In fact, Tamil nationalism was born as a Saivite response to the colonial rulers and this character was evident even in 1948. When the new flag was to be hoisted on Independence day, the Tamils insisted on having the image of Nandi on it, but the Sinhalese got away with their lonely lion. Post independence, owing to various factors, Saivism was gradually replaced by ‘secular’ Tamil linguism so much so that when in 1972 Buddhism was made State religion, there was hardly any clamour for such status for Saivism from the Tamils! One wonders what is meant by SL Tamil culture if Saivism is taken out of the equation! Anyway, a religious response to Buddhism, an oriental version of the classic clash of civilizations, was ruled out!
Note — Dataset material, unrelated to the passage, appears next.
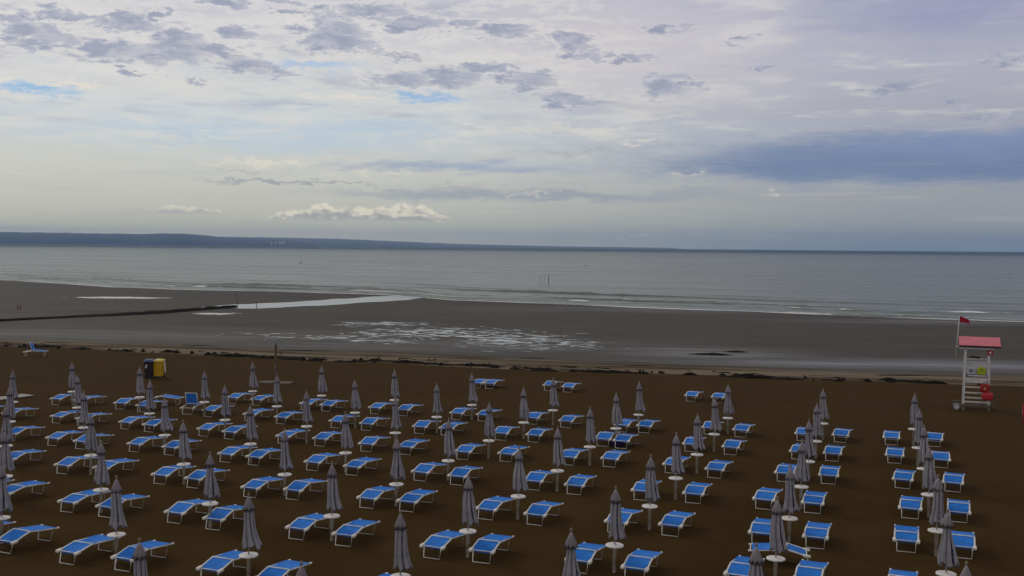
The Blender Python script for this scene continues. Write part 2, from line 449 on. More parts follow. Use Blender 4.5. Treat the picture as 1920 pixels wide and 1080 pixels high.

The fate of SL Tamils is precariously poised. All solutions seem sans sense as sure dissolution stares at them this second. Their cause has suffered much due to blood-letting and betrayals by their own brethren. Their core Saivite faith, though still of the majority and a unifying foundation, has to give way to secular or atheistic or other religious sponsors who extract a cultural price. Leadership is now extinct. Their genuine champions are either dead or disparate. On the contrary, there are dubious ones, particularly in TN, who have literally and politically encashed the Tamil cause. Though sympathy and support here is sometimes natural, often it is a simulated show. Students particularly have to be wary of many mercenary agent provocateurs on a ‘campus recruitment’ spree now.

To the media here, SL has been a jolly venue for junket journalism: Many scribes have their bread buttered by both warring sides of the battered island. For the scattered Tamil diaspora, distanced by time, diverted by modern offerings and diluted by exposure to different cultures, the issue is no longer a life or death obsession but a matter of occasional guilt that can be addressed by a few dollars more to whoever utters the T word. The Tamils’ only source of succour, India, supervised their decimation instead, for imagined geo-political gains, not once but many times, in the very company of the tormentors. To the global community SL Tamil issue is just a UN resolution on a piece of paper, filed away in the archives of formal, soul-less history. All these have left SL Tamils totally at the mercy of a murderous State whose gory, genocidal display of ‘ahimsa’ will certainly not make the Buddha smile !

Indeed, these unfortunate people, cheated by history, geography and politics, and indeed by the whole of humanity, now have only one homogeneous status: Refugees. At their home, here and everywhere!